BEGIN COLLECTED MATERIAL
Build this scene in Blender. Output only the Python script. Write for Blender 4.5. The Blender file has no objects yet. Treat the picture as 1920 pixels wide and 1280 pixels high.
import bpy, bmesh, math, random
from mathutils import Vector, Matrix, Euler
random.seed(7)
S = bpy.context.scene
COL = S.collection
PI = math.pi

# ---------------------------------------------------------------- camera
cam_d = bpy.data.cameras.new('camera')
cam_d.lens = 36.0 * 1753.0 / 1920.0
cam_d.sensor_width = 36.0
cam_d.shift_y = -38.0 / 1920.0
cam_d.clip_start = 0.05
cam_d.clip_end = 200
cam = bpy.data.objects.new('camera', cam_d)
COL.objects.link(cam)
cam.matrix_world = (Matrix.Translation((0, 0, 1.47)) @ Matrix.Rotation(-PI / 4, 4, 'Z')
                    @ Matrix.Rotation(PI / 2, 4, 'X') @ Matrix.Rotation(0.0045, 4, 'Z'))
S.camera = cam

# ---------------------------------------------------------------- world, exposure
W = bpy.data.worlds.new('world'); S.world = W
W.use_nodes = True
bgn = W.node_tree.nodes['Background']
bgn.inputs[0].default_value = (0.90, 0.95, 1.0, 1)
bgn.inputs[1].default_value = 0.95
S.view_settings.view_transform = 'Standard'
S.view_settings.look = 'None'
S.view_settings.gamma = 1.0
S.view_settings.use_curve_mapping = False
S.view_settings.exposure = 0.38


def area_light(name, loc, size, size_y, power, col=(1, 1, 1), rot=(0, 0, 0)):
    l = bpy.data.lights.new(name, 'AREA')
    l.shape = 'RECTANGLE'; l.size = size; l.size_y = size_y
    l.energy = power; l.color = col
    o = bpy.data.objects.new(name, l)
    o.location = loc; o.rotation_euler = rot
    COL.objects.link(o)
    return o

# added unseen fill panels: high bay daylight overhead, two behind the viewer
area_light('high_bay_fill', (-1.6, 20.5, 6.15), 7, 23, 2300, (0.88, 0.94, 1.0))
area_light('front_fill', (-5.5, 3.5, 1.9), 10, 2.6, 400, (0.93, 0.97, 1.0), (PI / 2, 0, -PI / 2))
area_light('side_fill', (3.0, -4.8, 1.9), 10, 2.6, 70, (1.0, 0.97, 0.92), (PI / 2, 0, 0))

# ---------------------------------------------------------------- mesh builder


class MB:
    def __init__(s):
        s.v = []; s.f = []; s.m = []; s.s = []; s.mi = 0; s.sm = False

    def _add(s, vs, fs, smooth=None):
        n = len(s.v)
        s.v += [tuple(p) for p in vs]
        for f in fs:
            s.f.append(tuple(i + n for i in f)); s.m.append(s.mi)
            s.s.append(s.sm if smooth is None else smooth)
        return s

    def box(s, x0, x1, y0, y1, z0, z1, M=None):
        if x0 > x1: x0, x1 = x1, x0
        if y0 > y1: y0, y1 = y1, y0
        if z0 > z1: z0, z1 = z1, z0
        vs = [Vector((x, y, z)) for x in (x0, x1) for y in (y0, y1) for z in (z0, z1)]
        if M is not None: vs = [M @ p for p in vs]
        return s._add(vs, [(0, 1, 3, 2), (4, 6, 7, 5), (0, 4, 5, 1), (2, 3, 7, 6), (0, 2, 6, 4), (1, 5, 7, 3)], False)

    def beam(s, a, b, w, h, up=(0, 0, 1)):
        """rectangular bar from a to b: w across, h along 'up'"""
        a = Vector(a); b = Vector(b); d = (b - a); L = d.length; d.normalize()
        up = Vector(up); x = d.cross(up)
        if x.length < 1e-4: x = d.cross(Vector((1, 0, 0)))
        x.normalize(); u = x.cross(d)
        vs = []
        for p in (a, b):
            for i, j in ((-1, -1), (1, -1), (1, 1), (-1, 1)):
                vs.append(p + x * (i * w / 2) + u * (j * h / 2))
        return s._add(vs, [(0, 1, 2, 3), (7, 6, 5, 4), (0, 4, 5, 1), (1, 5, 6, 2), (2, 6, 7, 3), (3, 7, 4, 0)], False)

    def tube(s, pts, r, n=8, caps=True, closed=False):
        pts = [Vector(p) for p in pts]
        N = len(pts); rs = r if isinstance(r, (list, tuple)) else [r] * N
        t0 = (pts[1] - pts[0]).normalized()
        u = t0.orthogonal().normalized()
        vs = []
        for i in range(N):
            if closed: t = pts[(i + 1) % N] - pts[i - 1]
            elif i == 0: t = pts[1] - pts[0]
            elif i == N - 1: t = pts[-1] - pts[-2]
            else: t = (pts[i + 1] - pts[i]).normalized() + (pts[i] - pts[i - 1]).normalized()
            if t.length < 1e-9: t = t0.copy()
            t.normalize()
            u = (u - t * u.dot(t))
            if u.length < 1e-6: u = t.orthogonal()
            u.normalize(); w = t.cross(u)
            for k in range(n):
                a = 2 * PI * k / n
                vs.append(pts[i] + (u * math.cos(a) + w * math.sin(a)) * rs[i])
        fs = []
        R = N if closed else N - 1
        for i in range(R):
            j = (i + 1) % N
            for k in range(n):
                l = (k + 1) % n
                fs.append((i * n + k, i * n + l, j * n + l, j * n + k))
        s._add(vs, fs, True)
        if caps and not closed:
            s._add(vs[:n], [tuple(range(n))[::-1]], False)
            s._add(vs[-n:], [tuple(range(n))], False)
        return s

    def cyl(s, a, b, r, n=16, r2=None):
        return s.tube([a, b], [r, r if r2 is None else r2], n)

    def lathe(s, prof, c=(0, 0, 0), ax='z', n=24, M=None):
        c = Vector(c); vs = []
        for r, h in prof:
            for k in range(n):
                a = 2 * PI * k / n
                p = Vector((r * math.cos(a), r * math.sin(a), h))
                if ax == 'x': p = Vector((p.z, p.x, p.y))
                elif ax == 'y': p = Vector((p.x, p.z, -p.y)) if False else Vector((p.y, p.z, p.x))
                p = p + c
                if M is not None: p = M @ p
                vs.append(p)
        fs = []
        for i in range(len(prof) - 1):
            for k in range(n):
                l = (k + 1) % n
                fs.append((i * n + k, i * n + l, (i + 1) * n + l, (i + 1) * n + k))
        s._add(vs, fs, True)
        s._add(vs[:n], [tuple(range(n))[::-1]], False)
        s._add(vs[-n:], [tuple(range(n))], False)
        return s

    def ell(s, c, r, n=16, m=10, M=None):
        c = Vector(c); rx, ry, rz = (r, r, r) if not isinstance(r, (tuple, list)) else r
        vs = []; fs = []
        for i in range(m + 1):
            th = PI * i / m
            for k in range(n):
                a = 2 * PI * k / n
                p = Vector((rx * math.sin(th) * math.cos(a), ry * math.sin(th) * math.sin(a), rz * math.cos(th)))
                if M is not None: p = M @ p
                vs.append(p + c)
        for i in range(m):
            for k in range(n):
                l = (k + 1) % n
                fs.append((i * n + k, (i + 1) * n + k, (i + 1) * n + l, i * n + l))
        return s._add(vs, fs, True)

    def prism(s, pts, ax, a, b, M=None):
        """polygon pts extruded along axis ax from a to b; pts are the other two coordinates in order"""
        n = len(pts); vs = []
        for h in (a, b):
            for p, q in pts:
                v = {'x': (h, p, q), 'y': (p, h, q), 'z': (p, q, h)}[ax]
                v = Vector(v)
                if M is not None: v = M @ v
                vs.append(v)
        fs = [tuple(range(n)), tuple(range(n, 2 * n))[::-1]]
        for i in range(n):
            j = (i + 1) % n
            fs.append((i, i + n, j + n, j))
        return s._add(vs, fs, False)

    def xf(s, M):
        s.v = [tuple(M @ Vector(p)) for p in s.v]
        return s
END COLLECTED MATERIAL
INSTRUCTIONS FOR THE TASK: Show the data once more, exactly as it was written.

REPLY TO THE EXERCISE:
Build this scene in Blender. Output only the Python script. Write for Blender 4.5. The Blender file has no objects yet. Treat the picture as 1920 pixels wide and 1280 pixels high.
import bpy, bmesh, math, random
from mathutils import Vector, Matrix, Euler
random.seed(7)
S = bpy.context.scene
COL = S.collection
PI = math.pi

# ---------------------------------------------------------------- camera
cam_d = bpy.data.cameras.new('camera')
cam_d.lens = 36.0 * 1753.0 / 1920.0
cam_d.sensor_width = 36.0
cam_d.shift_y = -38.0 / 1920.0
cam_d.clip_start = 0.05
cam_d.clip_end = 200
cam = bpy.data.objects.new('camera', cam_d)
COL.objects.link(cam)
cam.matrix_world = (Matrix.Translation((0, 0, 1.47)) @ Matrix.Rotation(-PI / 4, 4, 'Z')
                    @ Matrix.Rotation(PI / 2, 4, 'X') @ Matrix.Rotation(0.0045, 4, 'Z'))
S.camera = cam

# ---------------------------------------------------------------- world, exposure
W = bpy.data.worlds.new('world'); S.world = W
W.use_nodes = True
bgn = W.node_tree.nodes['Background']
bgn.inputs[0].default_value = (0.90, 0.95, 1.0, 1)
bgn.inputs[1].default_value = 0.95
S.view_settings.view_transform = 'Standard'
S.view_settings.look = 'None'
S.view_settings.gamma = 1.0
S.view_settings.use_curve_mapping = False
S.view_settings.exposure = 0.38


def area_light(name, loc, size, size_y, power, col=(1, 1, 1), rot=(0, 0, 0)):
    l = bpy.data.lights.new(name, 'AREA')
    l.shape = 'RECTANGLE'; l.size = size; l.size_y = size_y
    l.energy = power; l.color = col
    o = bpy.data.objects.new(name, l)
    o.location = loc; o.rotation_euler = rot
    COL.objects.link(o)
    return o

# added unseen fill panels: high bay daylight overhead, two behind the viewer
area_light('high_bay_fill', (-1.6, 20.5, 6.15), 7, 23, 2300, (0.88, 0.94, 1.0))
area_light('front_fill', (-5.5, 3.5, 1.9), 10, 2.6, 400, (0.93, 0.97, 1.0), (PI / 2, 0, -PI / 2))
area_light('side_fill', (3.0, -4.8, 1.9), 10, 2.6, 70, (1.0, 0.97, 0.92), (PI / 2, 0, 0))

# ---------------------------------------------------------------- mesh builder


class MB:
    def __init__(s):
        s.v = []; s.f = []; s.m = []; s.s = []; s.mi = 0; s.sm = False

    def _add(s, vs, fs, smooth=None):
        n = len(s.v)
        s.v += [tuple(p) for p in vs]
        for f in fs:
            s.f.append(tuple(i + n for i in f)); s.m.append(s.mi)
            s.s.append(s.sm if smooth is None else smooth)
        return s

    def box(s, x0, x1, y0, y1, z0, z1, M=None):
        if x0 > x1: x0, x1 = x1, x0
        if y0 > y1: y0, y1 = y1, y0
        if z0 > z1: z0, z1 = z1, z0
        vs = [Vector((x, y, z)) for x in (x0, x1) for y in (y0, y1) for z in (z0, z1)]
        if M is not None: vs = [M @ p for p in vs]
        return s._add(vs, [(0, 1, 3, 2), (4, 6, 7, 5), (0, 4, 5, 1), (2, 3, 7, 6), (0, 2, 6, 4), (1, 5, 7, 3)], False)

    def beam(s, a, b, w, h, up=(0, 0, 1)):
        """rectangular bar from a to b: w across, h along 'up'"""
        a = Vector(a); b = Vector(b); d = (b - a); L = d.length; d.normalize()
        up = Vector(up); x = d.cross(up)
        if x.length < 1e-4: x = d.cross(Vector((1, 0, 0)))
        x.normalize(); u = x.cross(d)
        vs = []
        for p in (a, b):
            for i, j in ((-1, -1), (1, -1), (1, 1), (-1, 1)):
                vs.append(p + x * (i * w / 2) + u * (j * h / 2))
        return s._add(vs, [(0, 1, 2, 3), (7, 6, 5, 4), (0, 4, 5, 1), (1, 5, 6, 2), (2, 6, 7, 3), (3, 7, 4, 0)], False)

    def tube(s, pts, r, n=8, caps=True, closed=False):
        pts = [Vector(p) for p in pts]
        N = len(pts); rs = r if isinstance(r, (list, tuple)) else [r] * N
        t0 = (pts[1] - pts[0]).normalized()
        u = t0.orthogonal().normalized()
        vs = []
        for i in range(N):
            if closed: t = pts[(i + 1) % N] - pts[i - 1]
            elif i == 0: t = pts[1] - pts[0]
            elif i == N - 1: t = pts[-1] - pts[-2]
            else: t = (pts[i + 1] - pts[i]).normalized() + (pts[i] - pts[i - 1]).normalized()
            if t.length < 1e-9: t = t0.copy()
            t.normalize()
            u = (u - t * u.dot(t))
            if u.length < 1e-6: u = t.orthogonal()
            u.normalize(); w = t.cross(u)
            for k in range(n):
                a = 2 * PI * k / n
                vs.append(pts[i] + (u * math.cos(a) + w * math.sin(a)) * rs[i])
        fs = []
        R = N if closed else N - 1
        for i in range(R):
            j = (i + 1) % N
            for k in range(n):
                l = (k + 1) % n
                fs.append((i * n + k, i * n + l, j * n + l, j * n + k))
        s._add(vs, fs, True)
        if caps and not closed:
            s._add(vs[:n], [tuple(range(n))[::-1]], False)
            s._add(vs[-n:], [tuple(range(n))], False)
        return s

    def cyl(s, a, b, r, n=16, r2=None):
        return s.tube([a, b], [r, r if r2 is None else r2], n)

    def lathe(s, prof, c=(0, 0, 0), ax='z', n=24, M=None):
        c = Vector(c); vs = []
        for r, h in prof:
            for k in range(n):
                a = 2 * PI * k / n
                p = Vector((r * math.cos(a), r * math.sin(a), h))
                if ax == 'x': p = Vector((p.z, p.x, p.y))
                elif ax == 'y': p = Vector((p.x, p.z, -p.y)) if False else Vector((p.y, p.z, p.x))
                p = p + c
                if M is not None: p = M @ p
                vs.append(p)
        fs = []
        for i in range(len(prof) - 1):
            for k in range(n):
                l = (k + 1) % n
                fs.append((i * n + k, i * n + l, (i + 1) * n + l, (i + 1) * n + k))
        s._add(vs, fs, True)
        s._add(vs[:n], [tuple(range(n))[::-1]], False)
        s._add(vs[-n:], [tuple(range(n))], False)
        return s

    def ell(s, c, r, n=16, m=10, M=None):
        c = Vector(c); rx, ry, rz = (r, r, r) if not isinstance(r, (tuple, list)) else r
        vs = []; fs = []
        for i in range(m + 1):
            th = PI * i / m
            for k in range(n):
                a = 2 * PI * k / n
                p = Vector((rx * math.sin(th) * math.cos(a), ry * math.sin(th) * math.sin(a), rz * math.cos(th)))
                if M is not None: p = M @ p
                vs.append(p + c)
        for i in range(m):
            for k in range(n):
                l = (k + 1) % n
                fs.append((i * n + k, (i + 1) * n + k, (i + 1) * n + l, i * n + l))
        return s._add(vs, fs, True)

    def prism(s, pts, ax, a, b, M=None):
        """polygon pts extruded along axis ax from a to b; pts are the other two coordinates in order"""
        n = len(pts); vs = []
        for h in (a, b):
            for p, q in pts:
                v = {'x': (h, p, q), 'y': (p, h, q), 'z': (p, q, h)}[ax]
                v = Vector(v)
                if M is not None: v = M @ v
                vs.append(v)
        fs = [tuple(range(n)), tuple(range(n, 2 * n))[::-1]]
        for i in range(n):
            j = (i + 1) % n
            fs.append((i, i + n, j + n, j))
        return s._add(vs, fs, False)

    def xf(s, M):
        s.v = [tuple(M @ Vector(p)) for p in s.v]
        return s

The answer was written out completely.